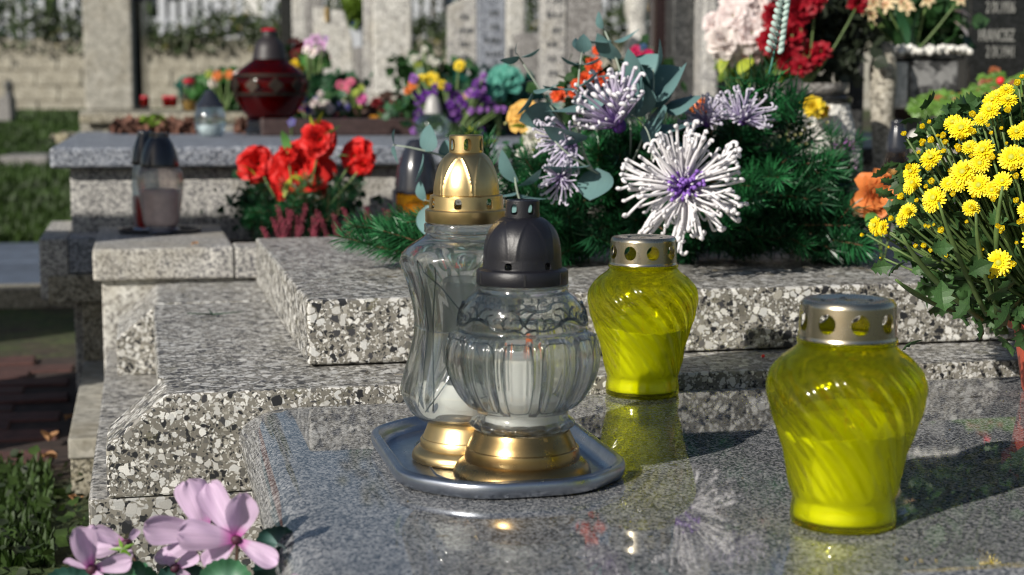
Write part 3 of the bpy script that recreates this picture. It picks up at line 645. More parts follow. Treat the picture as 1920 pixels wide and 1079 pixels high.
DNE = pmat('dropped_needle', (.10, .075, .03), .7); mb = MB()
for i in range(46):
    u, v = (rs.uniform(.3, 1.3), rs.uniform(2.12, 2.5)) if i > 10 else (rs.uniform(.05, .9), rs.uniform(1.92, 2.0)); z = .101 if v > 2.05 else .0145
    a = rs.uniform(0, 6.3); p = XY(u, v, z); q = p+Vector((math.cos(a)*.016, math.sin(a)*.016, .0006)); mb.add(*tube_geo([p, q], [.0005, .0004], 4))
tag(link('dropped_needles', mb.me(False), m=DNE), 'dry fir needles scattered on the terrazzo top', 'needles', kind='stuff')
mb = MB()
for i in range(26):
    p = XY(rs.uniform(.2, 1.1), rs.uniform(1.2, 1.86), .0008); a = rs.uniform(0, 6.3); l = rs.uniform(.003, .012); mb.add(*tube_geo([p, p+Vector((math.cos(a)*l, math.sin(a)*l, .0004))], [.0004, .0003], 4))
    q = XY(rs.uniform(.2, 1.1), rs.uniform(1.2, 1.86), .0005); mb.add(ICO[0], ICO[1], Matrix.Translation(q) @ Matrix.Diagonal((.0011, .0009, .0006, 1)))
tag(link('slab_crumbs', mb.me(False), m=DNE), 'tiny brown crumbs and needles lying on the polished slab', 'crumbs', kind='stuff')
# ================================================================= LANTERNS ON THE POLISHED SLAB
BRASS = m_metal('gold_lacquer', (.70, .52, .25), .33, .08, .3)
BRASS_D = m_metal('dark_gold_lacquer', (.42, .285, .12), .28, .10, .15)
STEELG = m_metal('champagne_tin', (.56, .50, .38), .25, .12)
STEEL = m_metal('pewter_tray', (.50, .54, .61), .30, .14, .4)
GLASS_C = m_glass('clear_glass', (.985, .995, .99), .86, 0., (.98, .99, .985))
GLASS_Y = m_glass('yellow_glass', (.93, .93, .035), .58, 0., (.95, .945, .07))
WAXY = pmat('yellow_wax', (.90, .95, .12), .5, var=.06, vscale=30, trans=.35)
WAXY.node_tree.nodes['Principled BSDF'].inputs['Coat Weight'].default_value = .15
def shell(prof_out, th, seg, disp=None, floor=None):
    """closed double walled glass vessel from an outside profile, open at the top"""
    vo, fo = lathe_geo(prof_out, seg, disp, cap0=True)
    inn = [(max(r-th, 1e-4), max(z, (floor or 0)+0)) for r, z in prof_out if z >= (floor or -1)]
    vi, fi = lathe_geo(inn, seg, (lambda r, z, a: max(1e-4, r)) if disp else None, cap0=True)
    b = len(vo); fs = fo+[tuple(reversed([i+b for i in f])) for f in fi]
    n = len(prof_out); m = len(inn)
    for k in range(seg):
        k2 = (k+1) % seg; fs.append(((n-1)*seg+k, (n-1)*seg+k2, b+(m-1)*seg+k2, b+(m-1)*seg+k))
    return mesh(vo+vi, fs, True)
def weldpunch(geos):
    mb = MB()
    for v, f in geos: mb.add(v, f)
    return weld(mb.me())
# ---- yellow swirl lanterns
YP = [(0, 97), (5, 99), (20, 100), (40, 97), (52, 97), (66, 101), (130, 112), (180, 128), (222, 141), (262, 147), (290, 140), (315, 121), (332, 99), (342, 90)]
def yellow_lantern(px, py, K, label, rot, wax=.185):
    s = K; c = atz(px, py, .0005)
    t = thing('grave_lantern', label, 'lantern', c, rot, 'yellow glass lanterns'); t.scale = (.972, .972, .98)
    def sw(r, z, a):
        h = z/s; w = max(0., min(1., (h-52)/40))*max(0., min(1., (322-h)/30))
        return r+s*w*(3.4*math.sin(22*(a+h*.0062*(1+.15*math.sin(a))))+.9*math.sin(5*a+h*.02))
    prof = dense([(r*s, h*s) for h, r in YP], 90)
    g = link('glass_body', shell([(.9*97*s, 0)]+prof[1:]+[(89*s, 346*s)], 4.2*s, 264, sw, 9*s), t, m=GLASS_Y)
    rim = link('neck_ring', lathe([(90*s, 341*s), (94*s, 344*s), (94*s, 351*s), (90*s, 353*s), (84*s, 353*s), (84*s, 341*s), (90*s, 341*s)], 64), t, m=GLASS_Y)
    # wax fills the lower part of the glass, its surface dips and climbs a little
    top = wax/.2*.0
    lv = 186*s
    wp_ = [(max(r-6.4*s, .001), z) for r, z in prof if 10*s < z < lv]
    r_end = wp_[-1][0]+1.0*s
    def wd(r, z, a):
        return r+s*1.9*(math.sin(22*(a+z/s*.0062*(1+.15*math.sin(a)))))*min(1, max(0, (z/s-52)/40))
    vs, fs = lathe_geo([(.001, 10*s)]+wp_+[(r_end, lv), (r_end*.97, lv+2*s), (r_end*.9, lv-4*s), (r_end*.6, lv-12*s), (.001, lv-14*s)], 264, wd)
    vs = [(x, y, z+(max(0, (z/s-150)/36)**2)*s*(5*math.sin(math.atan2(y, x)+.6)+3*math.sin(3*math.atan2(y, x)))) for x, y, z in vs]
    w = link('candle_wax', mesh(vs, fs, True), t, m=WAXY)
    wk = link('wick', mesh(*tube_geo([(0, 0, lv-15*s), (2*s, 0, lv+12*s)], 1.4*s, 6), True), t, m=pmat('wick_orange', (.65, .22, .02), .6))
    b0, b1 = (91*s, 359*s), (88.5*s, 415*s)
    gg = [punched(b0, b1, 9, 35*s, 37*s, 'round', .28, .50), lathe_geo([(88.5*s, 415*s), (87.5*s, 420*s), (83*s, 425*s), (75*s, 426*s), (60*s, 424*s), (45*s, 421*s), (30*s, 423*s), (8*s, 423*s)], 216),
          lathe_geo([(92*s, 352*s), (92.5*s, 354*s), (91.5*s, 356.5*s), (91*s, 359*s)], 216)]
    cap = link('tin_cap', weldpunch(gg), t, m=STEELG); solid(cap, .0007)
    for i in range(5):
        a = i*2*pi/5; link('cap_vent_dimple', lathe([(.5*s, 2*s), (5*s, 1.2*s), (7*s, 0)], 10), cap, (48*s*math.cos(a), 48*s*math.sin(a), 422*s), m=STEELG)
    return t
s1 = (atz(1582, 981).y*math.cos(PIT)+.36*math.sin(PIT))/F*1.012
s2 = (atz(1205, 739).y*math.cos(PIT)+.36*math.sin(PIT))/F*1.012*.703
yellow_lantern(1580, 979, s1, 'larger looking yellow glass lantern alone at the front right of the polished slab', .3)
yellow_lantern(1204, 738, s2*(.70/.703), 'yellow glass lantern further back between the black capped lantern and terrazzo step', 1.15)
# ---- tray
TC = UV(atz(878, 860)); 
def tray():
    t = thing('metal_tray', 'pewter coloured eight sided metal tray holding two clear lanterns', 'tray', XY(.334, 1.532, .0005), AZ)
    hu, hv, cc = .111, .165, .058
    pts = [(hu-cc, -hv), (hu, -hv+cc), (hu, hv-cc), (hu-cc, hv), (-hu+cc, hv), (-hu, hv-cc), (-hu, -hv+cc), (-hu+cc, -hv)]
    pts = list(reversed([pts[(i+7) % 8] for i in range(8)]))
    def ring(ins, z):
        out = []; n = len(pts)
        P = [Vector((p[0]*(1-ins/hu), p[1]*(1-ins/hv))) for p in pts]
        for i in range(n):
            a, b, c = P[i-1], P[i], P[(i+1) % n]; d = min(.030, (a-b).length*.40)
            p0 = b+(a-b).normalized()*d; p1 = b+(c-b).normalized()*d
            for k in range(6):
                q = k/5; out.append(p0*(1-q)**2+b*2*q*(1-q)+p1*q*q)
        return [(p.x, p.y, z) for p in out]
    secs = [(.016, .0), (.006, .0005), (.0015, .003), (.0, .009), (.0, .013), (.0012, .0155), (.0035, .0162), (.0052, .0154), (.0062, .0167), (.0082, .0158), (.0105, .0085), (.0135, .0032), (.017, .0028), (.0185, .0035), (.03, .0033)]
    vs = []; fs = []
    for s_ in secs: vs += ring(*s_)
    n = len(vs)//len(secs)
    for j in range(len(secs)-1):
        for k in range(n): fs.append((j*n+k, j*n+(k+1) % n, (j+1)*n+(k+1) % n, (j+1)*n+k))
    fs.append(tuple((len(secs)-1)*n+k for k in range(n))); fs.append(tuple(reversed(range(n))))
    me = mesh(vs, fs, True); me.polygons[-1].use_smooth = False; me.polygons[-2].use_smooth = False
    bm = bmesh.new(); bm.from_mesh(me); bmesh.ops.recalc_face_normals(bm, faces=bm.faces); bm.to_mesh(me); bm.free()
    link('tray_dish', me, t, m=STEEL)
    # embossed ring on the floor
    rp = ring(.042, .0036)+[ring(.042, .0036)[0]]
    link('floor_groove', mesh(*tube_geo([Vector(p) for p in rp], .0012, 6), True), t, m=STEEL)
    return t
tray()
# ---- black capped ribbed lantern
c = atz(979, 894, .0042); s = (c.y*math.cos(PIT)+.36*math.sin(PIT))/F*1.012
t = thing('grave_lantern', 'round ribbed clear glass lantern with black dome cap on gold base', 'lantern', c, 0., 'lanterns on the tray')
# heights in photograph pixels above the base; radii likewise
gb = dense([(118, 0), (126, 4), (127.5, 11), (125.5, 19), (119, 28), (111, 34)], 20)+[(106.5, 35.5)]+[(106, 36), (106.5, 38), (105.5, 55), (104.5, 58)]+dense([(101, 59), (98, 67), (93, 77), (89, 85), (87, 90)], 14)+[(80, 91), (.01, 88)]
base = link('gold_base', lathe([(.01*s, 2*s)]+[(r*s, z*s) for r, z in gb], 96), t, m=BRASS_D)
body = [(78, 91), (86, 92), (91, 97), (93, 103), (89, 111), (85, 117), (84, 126), (90, 132), (102, 141), (112, 152), (124, 172), (132, 190), (138, 214), (139, 232), (136, 252), (129, 268), (120, 276), (117.5, 280), (117, 284), (116, 298), (112, 315), (105, 329), (95, 339), (87, 345), (83.5, 350), (82, 357)]
def ribs(r, z, a):
    h = z/s
    k = (((a+pi/2+.06)/(2*pi/12)+.5) % 1.)-.5       # twelve rounded panels between paired grooves
    arch = math.sqrt(max(0., 1-(2*k)**2))
    w = max(0, min(1, (h-132+8*(1-arch))/9))*max(0, min(1, (262+14*arch-h)/7))
    e = r+s*w*(9.*(1-abs(2*k)**3.5)-4.5-6.5*math.exp(-((abs(k)-.38)/.05)**2)-3.*math.exp(-((abs(k)-.20)/.03)**2))
    bw = max(0, 1-((h-103)/10)**2) if 92 < h < 114 else 0
    return e+s*bw*5.*abs(math.sin(9*(a+.05)))**.6
gl = link('glass_body', shell([(r*s, z*s) for r, z in dense(body, 130)], 9.*s, 384, ribs, 99*s), t, m=GLASS_C)
# embossed scroll relief around the shoulder
def scroll_paths():
    P = []
    def sp(cx, cz, r0, r1, a0, a1, n=14): return [(cx+(r0+(r1-r0)*k/n)*math.cos(a0+(a1-a0)*k/n), cz+(r0+(r1-r0)*k/n)*math.sin(a0+(a1-a0)*k/n)) for k in range(n+1)]
    for m in (1, -1):
        P.append([(m*x, z) for x, z in [(-98, 22), (-96, 30), (-88, 33), (-70, 32), (-58, 25), (-44, 15), (-28, 11), (-14, 14), (-4, 9), (0, 4)]])
        P.append([(m*x, z) for x, z in [(-88, 33), (-76, 38), (-72, 50), (-62, 58), (-52, 56)]])
        P.append([(m*x, z) for x, z in sp(-13, 29, 16, 5, -1.9, 3.6)])
        P.append([(m*x, z) for x, z in sp(-40, 29, 11, 4, -.6, 4.)])
        P.append([(m*x, z) for x, z in [(-2, 22), (-6, 40), (-14, 50), (-20, 55)]])
        P.append([(m*x, z) for x, z in [(-28, 14), (-34, 28), (-26, 42)]])
        P.append([(m*x, z) for x, z in [(-62, 28), (-58, 42), (-48, 46)]])
    P.append([(-20, 57), (-10, 54), (0, 60), (10, 54), (20, 57)])
    return P
dprof = dense(body, 130)
def rad_at(h):
    return min(((abs(z-h), r) for r, z in dprof))[1]
mb = MB()
for face in range(4):
    a0 = -pi/2+.02+face*pi/2
    for P in scroll_paths():
        pts = []
        for x, z in P:
            h = 279+z*.80; r = rad_at(h)+1.2; a = a0+x*1.03/100.; pts.append(((r+.6)*s*math.cos(a), (r+.6)*s*math.sin(a), h*s))
        mb.add(*tube_geo(pts, [1.1*s]+[2.3*s]*(len(pts)-2)+[1.2*s], 6))
link('scroll_relief', mb.me(), t, m=m_glass('relief_glass', (.66, .70, .72), .85, 0., (.55, .58, .60)))  # dark tint stands in for refraction along the raised scrolls
mb = MB()
for i in range(12):
    ac = -pi/2-.06+i*2*pi/12; pts = []
    for q in range(41):
        t_ = q/40.; x = math.cos(t_*2*pi+pi/2); y = math.sin(t_*2*pi+pi/2)
        kx = .385*(1 if x > 0 else -1)*abs(x)**.35; h = 199+(1 if y > 0 else -1)*abs(y)**.55*(68 if y > 0 else 63)
        a = ac+kx*2*pi/12; pts.append(((ribs(rad_at(h)*s, h*s, a)+.3*s)*math.cos(a), (ribs(rad_at(h)*s, h*s, a)+.3*s)*math.sin(a), h*s))
    mb.add(*tube_geo(pts, 1.35*s, 5, False))
link('panel_refraction_lines', mb.me(), t, m=m_glass('refraction_tint_glass', (.60, .65, .67), .85, 0., (.5, .54, .56)))  # tinted tubes: dark refraction lines of the grooves put into the colour
link('glass_rim', lathe([(82*s, 354*s), (85*s, 355*s), (85*s, 359*s), (82*s, 361*s), (76*s, 361*s), (76*s, 354*s), (82*s, 354*s)], 64), t, m=GLASS_C)
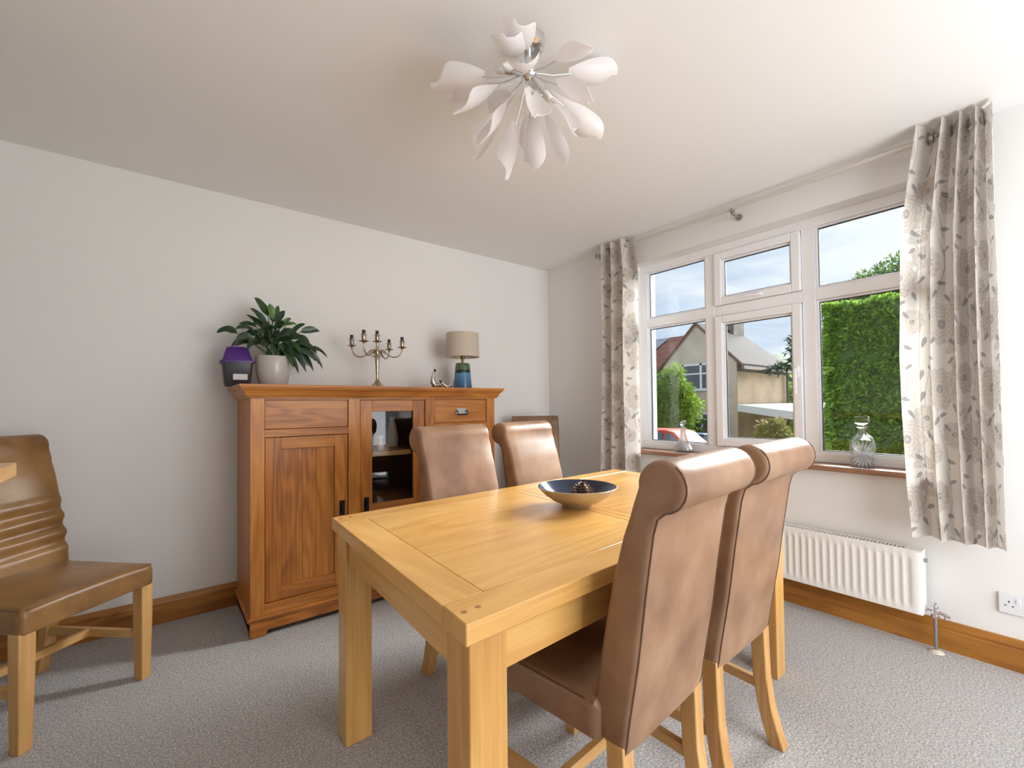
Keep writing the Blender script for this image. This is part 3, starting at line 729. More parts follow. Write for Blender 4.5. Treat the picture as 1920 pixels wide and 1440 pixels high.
# bowl and pine cone
def bowl():
    t = thing('bowl', 'wide shallow bowl, dark blue inside and cream outside, on the oak table', 'bowl', (-1.562, -1.852, TH))
    MB().lathe([(.045, .008), (.05, 0), (.056, 0), (.060, .009), (.09, .022), (.125, .046), (.150, .072), (.1525, .0755), (.1505, .077)], n=56, cap=False).build('outer_wall', plain('cream_stoneware', (.50, .43, .31), .4, var=.12, vscale=14), t, smooth=50)
    MB().lathe([(.1505, .077), (.1485, .0755), (.122, .050), (.088, .027), (.05, .014), (.001, .0125)], n=56, cap=False).build('glazed_inside', plain('navy_glaze', (.022, .032, .062), .16, var=.4, vscale=10), t, smooth=50)
    MB().lathe([(.045, .008), (.002, .0081)], n=40, cap=False).build('foot', bpy.data.materials['cream_stoneware'], t)
    p = thing('pine_cone', 'brown pine cone lying in the blue bowl', 'pine cone', (-1.548, -1.868, TH+.0135), .4); p.scale = (1.35, 1.35, 1.3)
    cm = plain('pine_cone_scale', (.13, .06, .035), .5, var=.4, vscale=60); tipm = plain('pine_cone_tip', (.36, .26, .20), .6)
    MB().lathe([(.004, .003), (.018, .012), (.021, .028), (.014, .048), (.003, .058)], n=14).build('core', cm, p, smooth=50)
    k = 0
    for ring in range(8):
        z = .006+ring*.0068; rad = [.017, .026, .031, .032, .030, .025, .018, .010][ring]
        for j in range([8, 10, 11, 11, 10, 9, 7, 5][ring]):
            a = 2*PI*j/[8, 10, 11, 11, 10, 9, 7, 5][ring]+ring*.31; d = Vector((math.cos(a), math.sin(a), 0)); s = Vector((-math.sin(a), math.cos(a), 0)); u = Vector((0, 0, 1))
            b0 = d*rad*.45+u*z; e1 = d*rad+u*(z+.004)
            vs = [b0-s*.003, b0+s*.003, e1+s*.0062, e1-s*.0062, e1+d*.0035+u*.0045, b0+u*.003]
            o = MB().add(vs, [(0, 1, 2, 3), (3, 2, 4), (0, 3, 4, 5), (1, 5, 4, 2), (0, 5, 1)]).build('cone_scale', cm if (j+ring) % 3 else tipm, p)
bowl()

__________

**SHORT EXERCISE**
Pull out all lines from the entries above in which the word "parts" appears.

**WRITTEN RESPONSE**
Write part 3 of the bpy script that recreates this picture. It picks up at line 645. More parts follow. Treat the picture as 1920 pixels wide and 1079 pixels high.
Keep writing the Blender script for this image. This is part 3, starting at line 729. More parts follow. Write for Blender 4.5. Treat the picture as 1920 pixels wide and 1440 pixels high.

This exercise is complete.